Direction: Only the lines from the first one through the line with "R = math.radians" should be printed, exactly as they appear.

Dataset section:
## START
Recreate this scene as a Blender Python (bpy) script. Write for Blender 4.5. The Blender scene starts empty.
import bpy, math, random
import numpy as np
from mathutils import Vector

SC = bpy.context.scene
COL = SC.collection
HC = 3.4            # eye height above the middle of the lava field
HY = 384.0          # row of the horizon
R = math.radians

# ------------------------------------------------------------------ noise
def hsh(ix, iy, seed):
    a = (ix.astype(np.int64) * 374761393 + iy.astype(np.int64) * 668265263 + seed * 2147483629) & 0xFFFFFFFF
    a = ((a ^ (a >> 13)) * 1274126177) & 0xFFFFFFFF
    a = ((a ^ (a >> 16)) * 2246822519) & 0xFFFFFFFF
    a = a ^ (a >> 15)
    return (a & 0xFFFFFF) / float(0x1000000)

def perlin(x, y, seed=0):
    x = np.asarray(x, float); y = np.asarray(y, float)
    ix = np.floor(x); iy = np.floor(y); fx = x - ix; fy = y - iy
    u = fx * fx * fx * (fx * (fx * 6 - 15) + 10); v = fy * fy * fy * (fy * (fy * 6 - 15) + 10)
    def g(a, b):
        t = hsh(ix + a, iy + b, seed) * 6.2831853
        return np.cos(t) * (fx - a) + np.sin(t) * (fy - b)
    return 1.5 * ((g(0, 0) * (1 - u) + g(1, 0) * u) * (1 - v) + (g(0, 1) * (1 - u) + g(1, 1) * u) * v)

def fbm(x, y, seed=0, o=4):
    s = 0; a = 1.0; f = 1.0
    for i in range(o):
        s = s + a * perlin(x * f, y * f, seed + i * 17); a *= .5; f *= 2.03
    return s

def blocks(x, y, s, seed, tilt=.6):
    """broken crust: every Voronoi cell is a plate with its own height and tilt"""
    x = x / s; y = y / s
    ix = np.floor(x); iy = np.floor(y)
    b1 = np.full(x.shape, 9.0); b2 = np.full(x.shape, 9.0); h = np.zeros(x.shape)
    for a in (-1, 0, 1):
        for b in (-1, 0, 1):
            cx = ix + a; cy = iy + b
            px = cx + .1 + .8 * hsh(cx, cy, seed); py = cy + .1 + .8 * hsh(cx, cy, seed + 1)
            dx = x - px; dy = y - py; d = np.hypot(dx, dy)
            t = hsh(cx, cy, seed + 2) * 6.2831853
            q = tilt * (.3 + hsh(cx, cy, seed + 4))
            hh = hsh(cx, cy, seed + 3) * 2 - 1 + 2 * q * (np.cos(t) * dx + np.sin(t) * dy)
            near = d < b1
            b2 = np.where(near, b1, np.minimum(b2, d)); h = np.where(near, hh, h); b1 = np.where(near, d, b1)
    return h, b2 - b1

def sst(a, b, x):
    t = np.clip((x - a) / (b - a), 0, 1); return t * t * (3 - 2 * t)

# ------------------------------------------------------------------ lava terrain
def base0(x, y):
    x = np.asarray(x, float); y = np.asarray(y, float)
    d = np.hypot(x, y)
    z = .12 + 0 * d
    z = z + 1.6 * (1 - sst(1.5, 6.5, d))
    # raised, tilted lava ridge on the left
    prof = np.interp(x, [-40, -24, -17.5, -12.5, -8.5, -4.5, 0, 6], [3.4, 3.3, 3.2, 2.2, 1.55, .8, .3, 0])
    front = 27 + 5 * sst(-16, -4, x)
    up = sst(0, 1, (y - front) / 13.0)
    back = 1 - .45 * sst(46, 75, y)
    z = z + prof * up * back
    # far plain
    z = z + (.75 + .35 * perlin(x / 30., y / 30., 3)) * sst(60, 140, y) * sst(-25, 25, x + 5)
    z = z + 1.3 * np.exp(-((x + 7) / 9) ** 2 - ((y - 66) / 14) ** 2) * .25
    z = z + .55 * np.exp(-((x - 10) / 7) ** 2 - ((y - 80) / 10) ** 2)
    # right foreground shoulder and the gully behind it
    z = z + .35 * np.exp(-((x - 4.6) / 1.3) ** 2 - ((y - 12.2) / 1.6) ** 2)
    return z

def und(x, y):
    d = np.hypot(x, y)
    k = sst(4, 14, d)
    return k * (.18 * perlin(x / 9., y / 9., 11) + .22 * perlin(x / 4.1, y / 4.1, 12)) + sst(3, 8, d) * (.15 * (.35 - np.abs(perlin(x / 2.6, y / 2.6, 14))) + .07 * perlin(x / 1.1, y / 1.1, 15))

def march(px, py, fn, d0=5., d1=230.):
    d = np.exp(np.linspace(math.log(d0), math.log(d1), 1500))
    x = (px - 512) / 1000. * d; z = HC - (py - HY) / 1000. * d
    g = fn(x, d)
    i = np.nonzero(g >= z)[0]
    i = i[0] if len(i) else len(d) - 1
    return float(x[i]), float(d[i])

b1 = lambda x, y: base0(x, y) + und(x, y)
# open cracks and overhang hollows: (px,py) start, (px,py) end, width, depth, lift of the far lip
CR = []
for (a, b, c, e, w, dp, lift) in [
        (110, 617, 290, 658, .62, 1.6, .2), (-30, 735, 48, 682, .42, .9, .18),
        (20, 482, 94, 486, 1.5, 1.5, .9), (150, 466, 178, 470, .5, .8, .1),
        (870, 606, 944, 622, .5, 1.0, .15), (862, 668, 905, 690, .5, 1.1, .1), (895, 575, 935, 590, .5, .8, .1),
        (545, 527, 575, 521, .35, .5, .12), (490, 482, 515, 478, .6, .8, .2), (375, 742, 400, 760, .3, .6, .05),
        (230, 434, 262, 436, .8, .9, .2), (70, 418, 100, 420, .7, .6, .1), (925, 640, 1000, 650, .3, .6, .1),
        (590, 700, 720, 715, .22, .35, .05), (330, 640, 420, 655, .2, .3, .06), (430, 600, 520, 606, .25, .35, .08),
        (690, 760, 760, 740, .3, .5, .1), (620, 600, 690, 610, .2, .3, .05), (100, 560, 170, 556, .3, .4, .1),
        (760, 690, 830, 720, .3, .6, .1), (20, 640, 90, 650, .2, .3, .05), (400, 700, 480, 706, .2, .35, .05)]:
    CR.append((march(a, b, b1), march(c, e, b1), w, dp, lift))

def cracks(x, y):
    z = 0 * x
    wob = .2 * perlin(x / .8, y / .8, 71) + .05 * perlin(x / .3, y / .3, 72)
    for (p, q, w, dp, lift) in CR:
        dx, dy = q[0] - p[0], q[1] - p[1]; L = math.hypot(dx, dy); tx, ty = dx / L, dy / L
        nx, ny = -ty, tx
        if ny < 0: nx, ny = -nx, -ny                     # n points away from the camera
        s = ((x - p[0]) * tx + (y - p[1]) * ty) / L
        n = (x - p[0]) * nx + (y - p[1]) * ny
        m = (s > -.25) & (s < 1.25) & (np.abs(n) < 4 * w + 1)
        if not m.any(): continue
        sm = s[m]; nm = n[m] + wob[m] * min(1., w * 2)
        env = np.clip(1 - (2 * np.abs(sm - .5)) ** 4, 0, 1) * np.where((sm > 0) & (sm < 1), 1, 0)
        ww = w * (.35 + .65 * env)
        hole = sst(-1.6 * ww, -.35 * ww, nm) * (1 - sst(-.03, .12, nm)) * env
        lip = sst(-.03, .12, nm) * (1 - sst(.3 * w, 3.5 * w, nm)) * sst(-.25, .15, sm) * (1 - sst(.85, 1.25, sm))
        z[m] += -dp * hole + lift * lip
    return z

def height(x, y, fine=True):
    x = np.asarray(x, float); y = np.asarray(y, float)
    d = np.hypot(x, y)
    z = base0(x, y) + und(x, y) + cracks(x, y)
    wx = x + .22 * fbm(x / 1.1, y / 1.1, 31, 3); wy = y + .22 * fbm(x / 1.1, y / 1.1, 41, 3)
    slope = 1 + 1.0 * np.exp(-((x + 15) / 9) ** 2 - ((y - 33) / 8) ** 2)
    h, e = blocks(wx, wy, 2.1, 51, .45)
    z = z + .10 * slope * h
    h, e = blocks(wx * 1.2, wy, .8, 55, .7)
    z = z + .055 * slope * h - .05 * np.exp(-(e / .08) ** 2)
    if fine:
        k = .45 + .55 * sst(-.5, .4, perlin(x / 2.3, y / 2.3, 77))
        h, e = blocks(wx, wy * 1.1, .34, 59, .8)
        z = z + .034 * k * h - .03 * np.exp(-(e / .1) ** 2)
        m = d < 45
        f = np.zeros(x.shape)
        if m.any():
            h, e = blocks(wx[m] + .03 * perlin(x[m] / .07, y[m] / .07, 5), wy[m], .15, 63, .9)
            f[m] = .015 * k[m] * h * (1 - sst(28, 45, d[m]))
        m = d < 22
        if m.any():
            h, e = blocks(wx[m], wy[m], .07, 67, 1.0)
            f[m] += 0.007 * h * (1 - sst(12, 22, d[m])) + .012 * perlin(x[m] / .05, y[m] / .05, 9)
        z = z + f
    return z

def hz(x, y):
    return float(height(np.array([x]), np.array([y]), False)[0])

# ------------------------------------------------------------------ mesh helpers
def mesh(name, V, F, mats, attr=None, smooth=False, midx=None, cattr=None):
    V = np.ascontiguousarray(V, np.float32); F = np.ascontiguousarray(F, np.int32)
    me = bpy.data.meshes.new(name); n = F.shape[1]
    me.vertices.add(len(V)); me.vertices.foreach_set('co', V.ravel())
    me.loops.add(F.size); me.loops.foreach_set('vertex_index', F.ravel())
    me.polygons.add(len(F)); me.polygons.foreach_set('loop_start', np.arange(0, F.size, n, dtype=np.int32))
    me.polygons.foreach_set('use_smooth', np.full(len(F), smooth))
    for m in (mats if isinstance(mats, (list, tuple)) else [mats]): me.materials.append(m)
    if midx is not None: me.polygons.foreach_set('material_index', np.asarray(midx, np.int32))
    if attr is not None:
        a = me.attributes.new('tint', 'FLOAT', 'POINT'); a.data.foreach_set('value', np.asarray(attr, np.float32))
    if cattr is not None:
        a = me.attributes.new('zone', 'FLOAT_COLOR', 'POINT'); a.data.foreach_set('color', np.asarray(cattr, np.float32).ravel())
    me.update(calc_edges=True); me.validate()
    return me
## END
Output below:
Recreate this scene as a Blender Python (bpy) script. Write for Blender 4.5. The Blender scene starts empty.
import bpy, math, random
import numpy as np
from mathutils import Vector

SC = bpy.context.scene
COL = SC.collection
HC = 3.4            # eye height above the middle of the lava field
HY = 384.0          # row of the horizon
R = math.radians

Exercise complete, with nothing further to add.